Recorded data:
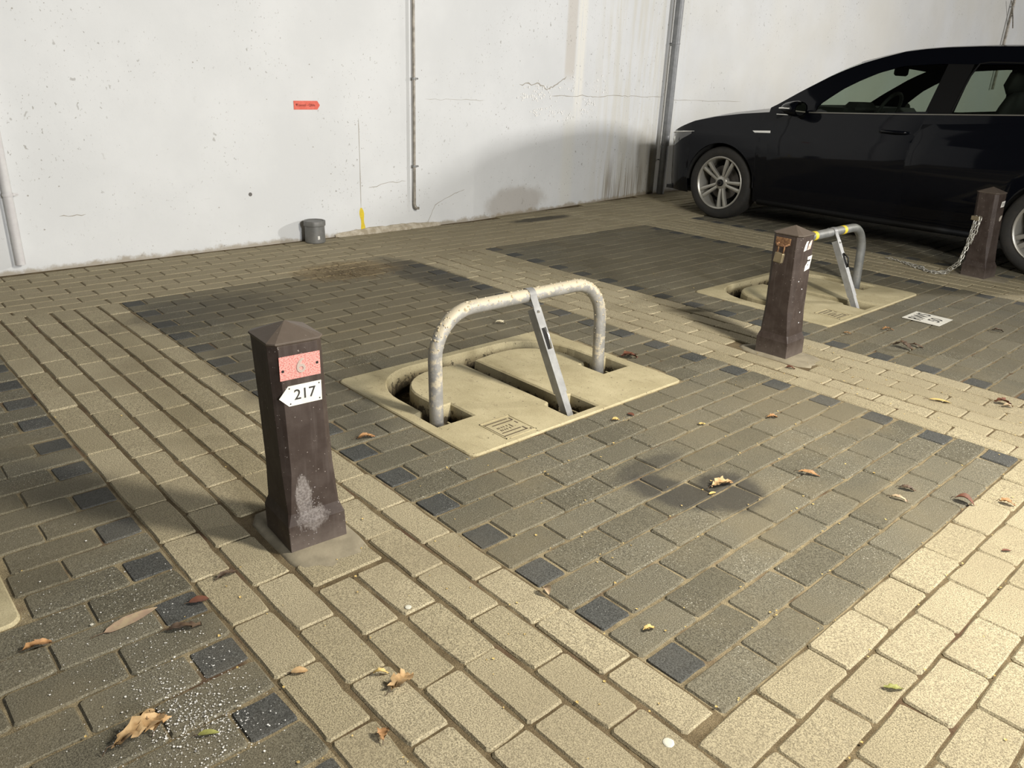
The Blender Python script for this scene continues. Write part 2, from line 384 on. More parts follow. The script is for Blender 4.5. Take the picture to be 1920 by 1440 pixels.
# cracks: thin dark lips following the wall
def crack(name, path, wdt, mat=M_CRACK, label=None, off=.0012, jit=.006, seg=6):
    rr = random.Random(len(path)*13+int(path[0][0]*100)); P2 = []
    for i in range(len(path)-1):
        for k in range(seg):
            t = k/seg; P2.append((path[i][0]*(1-t)+path[i+1][0]*t, path[i][1]*(1-t)+path[i+1][1]*t+(rr.uniform(-jit, jit) if 0 < i+k else 0)))
    P2.append(path[-1]); m = MB(); v = []
    for i, (a, z) in enumerate(P2):
        q = P2[min(i+1, len(P2)-1)]; q0 = P2[max(i-1, 0)]; dx, dz = q[0]-q0[0], q[1]-q0[1]; l = math.hypot(dx, dz) or 1
        ww = wdt*(.4+.6*rr.random())*(1 if 0 < i < len(P2)-1 else .2); n = (-dz/l*ww/2, dx/l*ww/2)
        v += [wp(a+n[0], z+n[1], 0), wp(a+n[0], z+n[1], off), wp(a-n[0], z-n[1], off), wp(a-n[0], z-n[1], 0)]
    f = []
    for i in range(len(P2)-1):
        a, b = i*4, i*4+4
        for k in range(3): f.append((a+k, b+k, b+k+1, a+k+1))
    return link(name, m.add(v, f).me(), mat, wall, label=label)
crack('crack', [(4.05, .985), (4.5, .99), (4.7, .982), (5.0, .992), (5.3, .988), (5.9, .986)], .007)
crack('crack', [(5.99, .955), (6.6, .95), (7.4, .948)], .006)
crack('crack', [(3.62, 1.075), (3.85, 1.085), (3.98, 1.04), (4.1, 1.07), (4.25, 1.15)], .012, jit=.012)
crack('crack', [(2.013, .82), (2.013, .5), (2.012, .19)], .006, jit=.0)
crack('crack', [(2.62, .02), (2.7, .16), (2.9, .24), (3.0, .26)], .005)
crack('crack', [(2.08, .33), (2.3, .36), (2.42, .36)], .005)
crack('crack', [(2.6, .955), (2.9, .95), (3.2, .95)], .003)
crack('crack', [(-.0, .30), (.14, .30)], .006)
# yellow paint tick
ym = MB(); vv = []
for i in range(9):
    z = .003+i*.0232; wd = .016+.004*math.sin(i*1.3)-(.006 if i in (0, 8) else 0); vc = 2.028-.016*i/8
    vv += [wp(vc-wd, z, .0015), wp(vc+wd, z, .0015), wp(vc+wd, z, 0), wp(vc-wd, z, 0)]
ym.add(vv, [(4*i+a, 4*i+(a+1) % 4, 4*i+4+(a+1) % 4, 4*i+4+a) for i in range(8) for a in range(4)]+[(0, 1, 2, 3), (32, 35, 34, 33)])
link('paint_mark', ym.me(), M_YEL, wall, label='yellow paint stripe at the foot of the wall')
# flaking paint and salts
rr = random.Random(3); fm = MB()
def flake(c, r, z0, frame, mb, rr, n=6):
    pl = [(c[0]+r*(.6+.5*rr.random())*math.cos(2*math.pi*k/n), c[1]+r*(.5+.5*rr.random())*math.sin(2*math.pi*k/n)) for k in range(n)]
    b = len(mb.v); tilt = [rr.uniform(0, .35)*r for _ in pl]
    for (x, y), t in zip(pl, tilt): mb.v.append(tuple(frame(x, y, z0+t)))
    mb.v.append(tuple(frame(c[0], c[1], z0)))
    for k in range(n): mb.f.append((b+n, b+k, b+(k+1) % n))
for vc, zc, sv, sz, k in [(3.95, 1.03, .22, .07, 70), (3.75, .98, .15, .03, 55), (4.1, .84, .25, .05, 45), (4.6, .93, .12, .03, 25), (4.55, .855, .12, .02, 20), (4.75, 1.06, .15, .07, 25), (4.35, 1.08, .06, .1, 25), (3.85, .86, .06, .02, 15)]:
    for _ in range(k): flake((rr.gauss(vc, sv*.6), rr.gauss(zc, sz*.6)), rr.uniform(.003, .013), .001, lambda a, b, c: wp(a, b, c), fm, rr)
link('paint_flakes', fm.me(fixn=False), M_FLAKE, wall, kind='stuff')
# pock marks in the wall, countless little holes
fm = MB()
for _ in range(330):
    v = rr.uniform(-.4, 5.8); z = rr.choice([rr.uniform(.02, 1.9), rr.gauss(.25, .18), rr.gauss(1.5, .2)])
    if z < .02: continue
    flake((v, z), rr.choice([.0025, .003, .004, .006]), .0006, lambda a, b, c: wp(a, b, .0007), fm, rr, 5)
link('pock_marks', fm.me(fixn=False), simple('pock_shadow', (.42, .40, .37), .9), wall, kind='stuff')
link('bolt_hole', MB().lathe([(0, .002), (.012, .002), (.013, 0)], 12, 'z').me(), simple('hole_grey', (.16, .15, .14), .9), wall, loc=wp(1.16, .345), rot=(0, math.pi/2, 0))
# exposed footing under the wall
fv = []; ff = []; n = 26
for i in range(n+1):
    v = 1.78+i*(2.75-1.78)/n; k = abs(math.sin(math.pi*i/n))**.5; h = .012+.026*k*(.8+.4*rr.random()); d = .012+.03*k*(.8+.4*rr.random())
    fv += [wp(v, -.02, d*1.1), wp(v, h*.5, d), wp(v, h, d*.35), wp(v, h, -.01)]
for i in range(n):
    for k in range(3): ff.append((i*4+k, i*4+4+k, i*4+5+k, i*4+1+k))
link('trim_1', mesh(fv, ff), M_PLASTER, kind='structure')

# ------------------------------------------------------------------ setting: paved floor
SLABS = [(-.535, .315, .32-2.44, 1.465-2.44), (-.535, .315, .32, 1.465), (-.535, .305, 2.735, 3.88)]
BOLL = [(.378, -.3125, math.radians(-4), (-.015, -.016)), (.370, 2.137, math.radians(1), (-.013, -.015)), (.355, 4.757, math.radians(-6), (-.03, -.032))]
x0, x1, y0, y1 = -3.45, 4.2, -4.4, 14
loops = [[Vector((x0, y0, 0)), Vector((x1, y0, 0)), Vector((x1, y1, 0)), Vector((x0, y1, 0))]]
for a, b, c, d in SLABS: loops.append([Vector((a+.02, c+.02, 0)), Vector((a+.02, d-.02, 0)), Vector((b-.02, d-.02, 0)), Vector((b-.02, c+.02, 0))])
flat = [p for l in loops for p in l]; tri = tessellate_polygon(loops)
floor = link('floor', fix(mesh([(p.x, p.y, -.0052) for p in flat], [tuple(t) for t in tri])), M_SAND, kind='structure')
if floor.data.polygons[0].normal.z < 0: floor.data.flip_normals()

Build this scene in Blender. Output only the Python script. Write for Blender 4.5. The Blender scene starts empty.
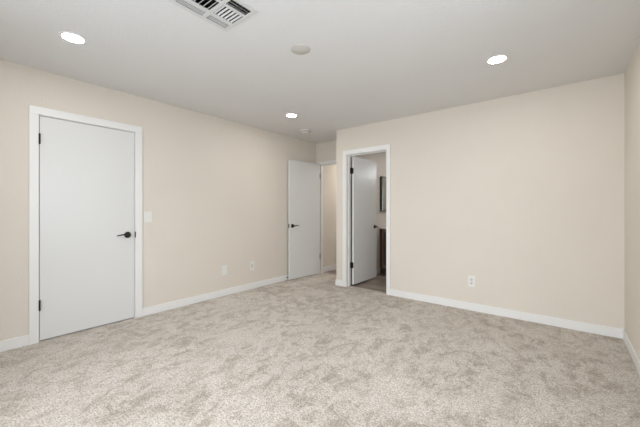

Set exercise
Write out the full set of lines verbatim, without the pictures.

Solution to the exercise
The Blender Python script for this scene continues. Write part 2, from line 384 on. More parts follow. The script is for Blender 4.5. Take the picture to be 1920 by 1440 pixels.
# cracks: thin dark lips following the wall
def crack(name, path, wdt, mat=M_CRACK, label=None, off=.0012, jit=.006, seg=6):
    rr = random.Random(len(path)*13+int(path[0][0]*100)); P2 = []
    for i in range(len(path)-1):
        for k in range(seg):
            t = k/seg; P2.append((path[i][0]*(1-t)+path[i+1][0]*t, path[i][1]*(1-t)+path[i+1][1]*t+(rr.uniform(-jit, jit) if 0 < i+k else 0)))
    P2.append(path[-1]); m = MB(); v = []
    for i, (a, z) in enumerate(P2):
        q = P2[min(i+1, len(P2)-1)]; q0 = P2[max(i-1, 0)]; dx, dz = q[0]-q0[0], q[1]-q0[1]; l = math.hypot(dx, dz) or 1
        ww = wdt*(.4+.6*rr.random())*(1 if 0 < i < len(P2)-1 else .2); n = (-dz/l*ww/2, dx/l*ww/2)
        v += [wp(a+n[0], z+n[1], 0), wp(a+n[0], z+n[1], off), wp(a-n[0], z-n[1], off), wp(a-n[0], z-n[1], 0)]
    f = []
    for i in range(len(P2)-1):
        a, b = i*4, i*4+4
        for k in range(3): f.append((a+k, b+k, b+k+1, a+k+1))
    return link(name, m.add(v, f).me(), mat, wall, label=label)
crack('crack', [(4.05, .985), (4.5, .99), (4.7, .982), (5.0, .992), (5.3, .988), (5.9, .986)], .007)
crack('crack', [(5.99, .955), (6.6, .95), (7.4, .948)], .006)
crack('crack', [(3.62, 1.075), (3.85, 1.085), (3.98, 1.04), (4.1, 1.07), (4.25, 1.15)], .012, jit=.012)
crack('crack', [(2.013, .82), (2.013, .5), (2.012, .19)], .006, jit=.0)
crack('crack', [(2.62, .02), (2.7, .16), (2.9, .24), (3.0, .26)], .005)
crack('crack', [(2.08, .33), (2.3, .36), (2.42, .36)], .005)
crack('crack', [(2.6, .955), (2.9, .95), (3.2, .95)], .003)
crack('crack', [(-.0, .30), (.14, .30)], .006)
# yellow paint tick
ym = MB(); vv = []
for i in range(9):
    z = .003+i*.0232; wd = .016+.004*math.sin(i*1.3)-(.006 if i in (0, 8) else 0); vc = 2.028-.016*i/8
    vv += [wp(vc-wd, z, .0015), wp(vc+wd, z, .0015), wp(vc+wd, z, 0), wp(vc-wd, z, 0)]
ym.add(vv, [(4*i+a, 4*i+(a+1) % 4, 4*i+4+(a+1) % 4, 4*i+4+a) for i in range(8) for a in range(4)]+[(0, 1, 2, 3), (32, 35, 34, 33)])
link('paint_mark', ym.me(), M_YEL, wall, label='yellow paint stripe at the foot of the wall')
# flaking paint and salts
rr = random.Random(3); fm = MB()
def flake(c, r, z0, frame, mb, rr, n=6):
    pl = [(c[0]+r*(.6+.5*rr.random())*math.cos(2*math.pi*k/n), c[1]+r*(.5+.5*rr.random())*math.sin(2*math.pi*k/n)) for k in range(n)]
    b = len(mb.v); tilt = [rr.uniform(0, .35)*r for _ in pl]
    for (x, y), t in zip(pl, tilt): mb.v.append(tuple(frame(x, y, z0+t)))
    mb.v.append(tuple(frame(c[0], c[1], z0)))
    for k in range(n): mb.f.append((b+n, b+k, b+(k+1) % n))
for vc, zc, sv, sz, k in [(3.95, 1.03, .22, .07, 70), (3.75, .98, .15, .03, 55), (4.1, .84, .25, .05, 45), (4.6, .93, .12, .03, 25), (4.55, .855, .12, .02, 20), (4.75, 1.06, .15, .07, 25), (4.35, 1.08, .06, .1, 25), (3.85, .86, .06, .02, 15)]:
    for _ in range(k): flake((rr.gauss(vc, sv*.6), rr.gauss(zc, sz*.6)), rr.uniform(.003, .013), .001, lambda a, b, c: wp(a, b, c), fm, rr)
link('paint_flakes', fm.me(fixn=False), M_FLAKE, wall, kind='stuff')
# pock marks in the wall, countless little holes
fm = MB()
for _ in range(330):
    v = rr.uniform(-.4, 5.8); z = rr.choice([rr.uniform(.02, 1.9), rr.gauss(.25, .18), rr.gauss(1.5, .2)])
    if z < .02: continue
    flake((v, z), rr.choice([.0025, .003, .004, .006]), .0006, lambda a, b, c: wp(a, b, .0007), fm, rr, 5)
link('pock_marks', fm.me(fixn=False), simple('pock_shadow', (.42, .40, .37), .9), wall, kind='stuff')
link('bolt_hole', MB().lathe([(0, .002), (.012, .002), (.013, 0)], 12, 'z').me(), simple('hole_grey', (.16, .15, .14), .9), wall, loc=wp(1.16, .345), rot=(0, math.pi/2, 0))
# exposed footing under the wall
fv = []; ff = []; n = 26
for i in range(n+1):
    v = 1.78+i*(2.75-1.78)/n; k = abs(math.sin(math.pi*i/n))**.5; h = .012+.026*k*(.8+.4*rr.random()); d = .012+.03*k*(.8+.4*rr.random())
    fv += [wp(v, -.02, d*1.1), wp(v, h*.5, d), wp(v, h, d*.35), wp(v, h, -.01)]
for i in range(n):
    for k in range(3): ff.append((i*4+k, i*4+4+k, i*4+5+k, i*4+1+k))
link('trim_1', mesh(fv, ff), M_PLASTER, kind='structure')

# ------------------------------------------------------------------ setting: paved floor
SLABS = [(-.535, .315, .32-2.44, 1.465-2.44), (-.535, .315, .32, 1.465), (-.535, .305, 2.735, 3.88)]
BOLL = [(.378, -.3125, math.radians(-4), (-.015, -.016)), (.370, 2.137, math.radians(1), (-.013, -.015)), (.355, 4.757, math.radians(-6), (-.03, -.032))]
x0, x1, y0, y1 = -3.45, 4.2, -4.4, 14
loops = [[Vector((x0, y0, 0)), Vector((x1, y0, 0)), Vector((x1, y1, 0)), Vector((x0, y1, 0))]]
for a, b, c, d in SLABS: loops.append([Vector((a+.02, c+.02, 0)), Vector((a+.02, d-.02, 0)), Vector((b-.02, d-.02, 0)), Vector((b-.02, c+.02, 0))])
flat = [p for l in loops for p in l]; tri = tessellate_polygon(loops)
floor = link('floor', fix(mesh([(p.x, p.y, -.0052) for p in flat], [tuple(t) for t in tri])), M_SAND, kind='structure')
if floor.data.polygons[0].normal.z < 0: floor.data.flip_normals()

Build this scene in Blender. Output only the Python script. Write for Blender 4.5. The Blender scene starts empty.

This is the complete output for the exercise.